Stoneman v. Atlantic & Pacific R. R.

Napton, Judge,

delivered the opinion of the court.

This action was brought under the 38th section of the corporation act (1 Wagn. Stat., p. 310) to recover the value of a horse killed by a locomotive of defendant at the crossing of a county road.

The only question presented here is as to the propriety of the instruction given by the court to the jury, which was as follows:

“ The court instructs the jury, that if they believe from the evidence, that on the 13th day of September, 1873, the plain*504tiff’s roan mare was struck by defendant’s engine, while running one of its trains and killed, and that said mare, at the time of the killing, was on a public road which was crossed by defendant’s track, and that defendant failed to ring or cause to be rung a bell, when at a distance of at least eighty rods from said crossing, and to continue to ring such bell until said engine and train had crossed such road; or if they believe that the defendant or its agents failed to sound a steam whistle attached to the engine, when at least eighty rods from such crossing, and continued to sound such whistle at intervals until the engine and train had crossed the said road, they will find for the plaintiff.”

And the court refused to give the following instruction asked by defendant:

“The fact of the killing of the animal by defendant’s engine at a public road crossing does not raise the presumption that the killing was the result of negligence on the part of the defendant’s servants, unless the jury shall find that the failure to ring the bell or sound the whistle upon approaching such road crossing was the direct cause or occasion of such killing, and that the same would not have occurred if such whistle and bell had been sounded and rung.”

The statute, which requires the ringing of bells or sounding of a steam whistle under specified circumstances, declares that the corporation shall be liable for all damages which shall be sustained by any person by reason of such neglect.

The instruction given 'was defective in not leaving to the jury to find whether the damages resulted from the negligence of the defendant in failing to ring the bell or sound the whistle.
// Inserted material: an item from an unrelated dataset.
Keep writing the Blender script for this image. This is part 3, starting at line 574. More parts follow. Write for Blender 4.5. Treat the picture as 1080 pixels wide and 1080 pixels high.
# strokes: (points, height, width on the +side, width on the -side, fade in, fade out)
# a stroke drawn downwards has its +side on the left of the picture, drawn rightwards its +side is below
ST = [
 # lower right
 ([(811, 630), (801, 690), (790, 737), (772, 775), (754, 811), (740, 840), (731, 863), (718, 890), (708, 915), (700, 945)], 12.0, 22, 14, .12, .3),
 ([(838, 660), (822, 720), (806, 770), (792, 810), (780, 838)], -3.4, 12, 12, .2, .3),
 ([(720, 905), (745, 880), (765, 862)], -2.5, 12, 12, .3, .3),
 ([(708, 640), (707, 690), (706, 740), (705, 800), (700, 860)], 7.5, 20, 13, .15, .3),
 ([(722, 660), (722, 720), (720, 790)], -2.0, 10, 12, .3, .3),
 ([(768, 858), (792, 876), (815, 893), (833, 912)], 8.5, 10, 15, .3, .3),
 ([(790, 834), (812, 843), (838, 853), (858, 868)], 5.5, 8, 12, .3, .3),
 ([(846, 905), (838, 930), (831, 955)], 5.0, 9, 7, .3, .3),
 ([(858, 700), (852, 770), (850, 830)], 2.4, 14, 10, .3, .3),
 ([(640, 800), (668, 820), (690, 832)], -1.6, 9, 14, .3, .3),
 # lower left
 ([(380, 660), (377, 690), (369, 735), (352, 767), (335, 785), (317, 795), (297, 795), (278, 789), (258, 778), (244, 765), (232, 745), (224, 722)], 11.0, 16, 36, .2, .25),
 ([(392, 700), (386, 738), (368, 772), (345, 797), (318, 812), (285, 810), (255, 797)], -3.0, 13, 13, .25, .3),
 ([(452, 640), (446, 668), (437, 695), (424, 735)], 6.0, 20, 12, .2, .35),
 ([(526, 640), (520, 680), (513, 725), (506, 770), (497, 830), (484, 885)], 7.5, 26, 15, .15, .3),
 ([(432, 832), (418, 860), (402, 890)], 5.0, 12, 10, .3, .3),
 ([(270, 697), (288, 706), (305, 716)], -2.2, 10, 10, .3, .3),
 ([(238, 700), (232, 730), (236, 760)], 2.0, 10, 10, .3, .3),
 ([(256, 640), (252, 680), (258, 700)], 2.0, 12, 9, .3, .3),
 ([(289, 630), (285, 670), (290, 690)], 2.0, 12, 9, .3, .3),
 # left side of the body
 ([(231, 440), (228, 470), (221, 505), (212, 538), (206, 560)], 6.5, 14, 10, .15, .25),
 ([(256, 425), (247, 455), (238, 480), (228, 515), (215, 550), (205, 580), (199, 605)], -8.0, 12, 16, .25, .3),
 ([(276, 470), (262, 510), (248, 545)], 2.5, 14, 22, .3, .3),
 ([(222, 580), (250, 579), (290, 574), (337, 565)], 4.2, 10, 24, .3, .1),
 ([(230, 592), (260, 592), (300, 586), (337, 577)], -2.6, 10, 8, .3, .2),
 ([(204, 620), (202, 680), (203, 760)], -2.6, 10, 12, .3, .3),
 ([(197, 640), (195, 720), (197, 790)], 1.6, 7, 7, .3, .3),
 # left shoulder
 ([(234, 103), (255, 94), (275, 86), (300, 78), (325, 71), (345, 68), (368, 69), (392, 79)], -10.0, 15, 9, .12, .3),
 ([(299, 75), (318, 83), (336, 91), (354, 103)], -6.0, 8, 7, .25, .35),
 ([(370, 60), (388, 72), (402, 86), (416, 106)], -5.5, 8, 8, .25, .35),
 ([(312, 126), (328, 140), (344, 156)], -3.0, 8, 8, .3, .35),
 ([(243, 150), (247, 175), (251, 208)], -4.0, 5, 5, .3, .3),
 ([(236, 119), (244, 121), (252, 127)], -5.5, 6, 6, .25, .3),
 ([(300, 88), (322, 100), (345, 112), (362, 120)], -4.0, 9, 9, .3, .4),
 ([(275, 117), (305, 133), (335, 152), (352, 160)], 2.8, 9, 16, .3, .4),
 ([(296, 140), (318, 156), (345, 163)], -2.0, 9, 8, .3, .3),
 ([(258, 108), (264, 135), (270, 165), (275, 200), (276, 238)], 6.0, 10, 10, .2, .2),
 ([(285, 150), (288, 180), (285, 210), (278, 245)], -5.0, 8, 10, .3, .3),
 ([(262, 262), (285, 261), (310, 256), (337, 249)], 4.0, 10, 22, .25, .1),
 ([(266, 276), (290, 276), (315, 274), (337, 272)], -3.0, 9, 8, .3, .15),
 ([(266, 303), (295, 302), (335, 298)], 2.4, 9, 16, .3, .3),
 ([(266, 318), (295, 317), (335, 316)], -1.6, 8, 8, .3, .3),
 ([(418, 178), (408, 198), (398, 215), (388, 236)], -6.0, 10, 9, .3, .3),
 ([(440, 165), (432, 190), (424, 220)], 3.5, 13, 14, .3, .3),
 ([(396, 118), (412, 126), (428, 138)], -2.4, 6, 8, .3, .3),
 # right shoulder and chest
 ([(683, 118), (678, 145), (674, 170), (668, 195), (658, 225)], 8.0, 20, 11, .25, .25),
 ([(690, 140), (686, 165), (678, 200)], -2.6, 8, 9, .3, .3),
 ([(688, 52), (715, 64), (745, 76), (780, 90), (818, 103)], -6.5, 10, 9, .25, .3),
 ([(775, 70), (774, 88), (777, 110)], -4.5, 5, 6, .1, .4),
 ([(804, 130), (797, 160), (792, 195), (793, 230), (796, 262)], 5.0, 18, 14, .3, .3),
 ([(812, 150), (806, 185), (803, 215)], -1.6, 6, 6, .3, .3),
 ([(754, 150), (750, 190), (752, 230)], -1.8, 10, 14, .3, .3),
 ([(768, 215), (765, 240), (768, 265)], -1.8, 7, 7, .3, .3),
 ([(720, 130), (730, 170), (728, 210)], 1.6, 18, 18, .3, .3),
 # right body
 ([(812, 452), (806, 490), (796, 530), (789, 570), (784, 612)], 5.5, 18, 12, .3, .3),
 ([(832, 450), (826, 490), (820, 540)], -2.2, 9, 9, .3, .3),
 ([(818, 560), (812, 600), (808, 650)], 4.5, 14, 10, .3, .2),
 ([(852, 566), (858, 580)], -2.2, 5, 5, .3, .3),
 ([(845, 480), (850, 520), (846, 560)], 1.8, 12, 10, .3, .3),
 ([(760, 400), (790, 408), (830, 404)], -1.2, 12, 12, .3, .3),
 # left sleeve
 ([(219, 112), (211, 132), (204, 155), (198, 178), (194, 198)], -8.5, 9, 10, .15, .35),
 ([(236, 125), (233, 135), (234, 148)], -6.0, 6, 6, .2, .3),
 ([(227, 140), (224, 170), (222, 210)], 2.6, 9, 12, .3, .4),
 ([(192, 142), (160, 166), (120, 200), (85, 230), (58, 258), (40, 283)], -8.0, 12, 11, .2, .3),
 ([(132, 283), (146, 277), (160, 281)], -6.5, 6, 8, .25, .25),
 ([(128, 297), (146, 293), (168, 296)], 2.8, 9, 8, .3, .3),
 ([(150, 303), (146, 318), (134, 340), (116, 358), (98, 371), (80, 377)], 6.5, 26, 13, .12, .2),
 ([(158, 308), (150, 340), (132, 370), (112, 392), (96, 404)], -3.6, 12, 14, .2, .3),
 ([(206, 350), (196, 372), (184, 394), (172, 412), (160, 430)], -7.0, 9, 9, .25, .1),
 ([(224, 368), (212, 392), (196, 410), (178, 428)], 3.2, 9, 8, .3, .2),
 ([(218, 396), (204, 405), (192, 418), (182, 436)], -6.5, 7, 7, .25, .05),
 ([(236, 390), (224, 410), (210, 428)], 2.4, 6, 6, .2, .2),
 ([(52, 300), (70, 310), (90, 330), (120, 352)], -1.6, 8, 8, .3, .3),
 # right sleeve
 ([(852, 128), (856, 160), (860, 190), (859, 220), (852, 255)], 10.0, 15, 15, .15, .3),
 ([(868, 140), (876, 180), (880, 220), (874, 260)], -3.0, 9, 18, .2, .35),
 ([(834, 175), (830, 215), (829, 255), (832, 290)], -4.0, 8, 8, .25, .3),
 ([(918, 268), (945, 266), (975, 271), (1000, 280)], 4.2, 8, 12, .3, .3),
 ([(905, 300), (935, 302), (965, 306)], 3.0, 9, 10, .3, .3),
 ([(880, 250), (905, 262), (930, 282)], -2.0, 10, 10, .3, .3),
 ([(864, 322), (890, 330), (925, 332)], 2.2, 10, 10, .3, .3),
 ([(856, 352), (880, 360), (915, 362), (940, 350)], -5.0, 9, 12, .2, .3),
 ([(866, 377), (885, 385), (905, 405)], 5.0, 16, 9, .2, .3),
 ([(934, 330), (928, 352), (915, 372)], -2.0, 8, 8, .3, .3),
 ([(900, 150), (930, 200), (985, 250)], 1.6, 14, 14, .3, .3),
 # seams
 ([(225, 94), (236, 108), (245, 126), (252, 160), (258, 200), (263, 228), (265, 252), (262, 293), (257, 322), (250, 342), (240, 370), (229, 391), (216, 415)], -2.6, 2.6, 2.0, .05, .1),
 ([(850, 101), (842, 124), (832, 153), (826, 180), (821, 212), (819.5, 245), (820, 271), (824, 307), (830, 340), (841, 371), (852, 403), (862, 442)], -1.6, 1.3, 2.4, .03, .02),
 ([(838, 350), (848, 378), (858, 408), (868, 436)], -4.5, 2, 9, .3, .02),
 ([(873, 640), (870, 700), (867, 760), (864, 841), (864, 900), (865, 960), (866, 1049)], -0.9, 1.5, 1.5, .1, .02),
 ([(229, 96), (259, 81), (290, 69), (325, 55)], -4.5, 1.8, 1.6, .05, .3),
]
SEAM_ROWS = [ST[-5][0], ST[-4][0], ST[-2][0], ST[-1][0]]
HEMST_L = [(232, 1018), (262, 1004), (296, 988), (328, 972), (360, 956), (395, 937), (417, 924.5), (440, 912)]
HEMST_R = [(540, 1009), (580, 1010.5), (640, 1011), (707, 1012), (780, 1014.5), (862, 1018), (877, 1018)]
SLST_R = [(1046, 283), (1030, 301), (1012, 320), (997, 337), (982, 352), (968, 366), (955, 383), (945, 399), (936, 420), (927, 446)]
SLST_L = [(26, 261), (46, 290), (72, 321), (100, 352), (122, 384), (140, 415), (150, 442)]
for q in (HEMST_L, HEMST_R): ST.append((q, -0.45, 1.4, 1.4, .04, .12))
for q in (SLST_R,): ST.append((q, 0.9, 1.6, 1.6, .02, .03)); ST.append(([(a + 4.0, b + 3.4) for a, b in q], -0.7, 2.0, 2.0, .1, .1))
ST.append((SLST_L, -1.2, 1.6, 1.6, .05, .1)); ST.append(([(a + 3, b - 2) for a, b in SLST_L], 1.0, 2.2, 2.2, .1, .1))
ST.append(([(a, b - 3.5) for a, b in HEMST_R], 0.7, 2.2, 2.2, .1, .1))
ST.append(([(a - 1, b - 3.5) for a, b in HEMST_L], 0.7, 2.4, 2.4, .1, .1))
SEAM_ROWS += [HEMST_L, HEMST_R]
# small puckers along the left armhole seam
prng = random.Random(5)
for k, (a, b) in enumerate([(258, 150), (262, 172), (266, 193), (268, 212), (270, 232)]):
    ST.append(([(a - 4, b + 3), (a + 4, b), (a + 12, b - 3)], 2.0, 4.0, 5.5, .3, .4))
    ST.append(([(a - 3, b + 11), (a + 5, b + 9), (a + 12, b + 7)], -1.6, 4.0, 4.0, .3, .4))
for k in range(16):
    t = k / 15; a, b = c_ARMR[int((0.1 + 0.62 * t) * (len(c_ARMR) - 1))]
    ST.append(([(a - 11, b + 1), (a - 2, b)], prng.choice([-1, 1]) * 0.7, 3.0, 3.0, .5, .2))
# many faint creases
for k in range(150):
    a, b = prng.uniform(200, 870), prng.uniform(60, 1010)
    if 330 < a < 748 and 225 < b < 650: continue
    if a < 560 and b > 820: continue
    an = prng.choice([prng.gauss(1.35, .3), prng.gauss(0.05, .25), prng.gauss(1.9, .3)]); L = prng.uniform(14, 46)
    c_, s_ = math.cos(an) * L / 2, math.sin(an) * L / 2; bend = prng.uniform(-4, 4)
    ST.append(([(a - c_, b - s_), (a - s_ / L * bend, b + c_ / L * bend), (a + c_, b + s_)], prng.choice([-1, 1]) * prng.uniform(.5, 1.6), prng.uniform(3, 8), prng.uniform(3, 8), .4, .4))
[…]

Of course, if the damage had no connection with the negligence, the defendant was not responsible, and the instruction asked by defendant should have been given, or the first instruction should have been modified and qualified so as to leave the question to the jury.

As a matter of law, the court correctly declared the failure to ring the bell or sound the whistle at the point designated was negligence, but whether that negligence occasioned the *505damage complained of was a question of fact, upon which the jury had a right to pass. The court had no right to declare, as a matter of law, that the jury had nothing to find but the killing of the animal at a crossing of a public highway, and the failure of the company to have the bell rung or the whistle sounded. There may have been no connection,whatever, between the negligent omissions and the damage, and the very terms of the statute under which the suit is brought. clearly indicate that the damage must be the result of the negligence. This was so held in Karle vs. K. C., St. Jo. & C. B. R. R., (55 Mo., 483,) in which it is said:

“ The three instructions which declared a failure of the defendant to observe the regulations of the city ordinance in relation to the speed of trains, keeping head-lights and ringing the bell, to be negligence per se, were undoubtedly correct. These were violations of an express law, and of course amounted to negligence. It does not follow, however, nor was the jury so instructed, that these violations of law, or any one of them, made defendant liable ; for in this, as in the other instructions, the, qualification announced in the first and principal instruction on negligence, that this negligence caused the injury, was necessarily implied.”

Nor does the case of Howenstein vs. The Pacific R. R. Co., decided at the same term and reported in the same volume, announce any different doctrine. The third instruction given in that case for defendant was this:

“If the court should find from the evidence, that the engineer in charge of the locomotive at the time the animals were killed did not ring the bell or sound the whistle within eighty rods, etc., then the court will find for defendant, unless the plaintiff shall prove that the damage sustained by him in the killing, etc., was occasioned .by the failure of the engineer to ring the bell and sound the whistle.

It is said in the opinion, that the three first instructions given for defendant were rather more favorable to defendant than he was entitled to, but the subsequent comments on them show that the judge delivering the opinion had refer*506ence only to the first two instructions,and not to the third. The main question examined in that case was as to the evidence necessary to make a prima facie case, and we think the decision gives no countenance to the position that the railroad company was responsible for damages which did not result from their non-compliance witli duties imposed by the statute.

The instruction in this case was clearly wrong. The question as to the proof necessary to show the connection between the negligence of failing to ring the bell and sound the whistle, and the loss sustained, is another matter, upon which the opinion of the court in Howenstein vs. Pac. R. R. Co., (55 Mo. 33), is in point.

Judgment reversed and remanded;

the other judges concur except Judge Vories, who is absent.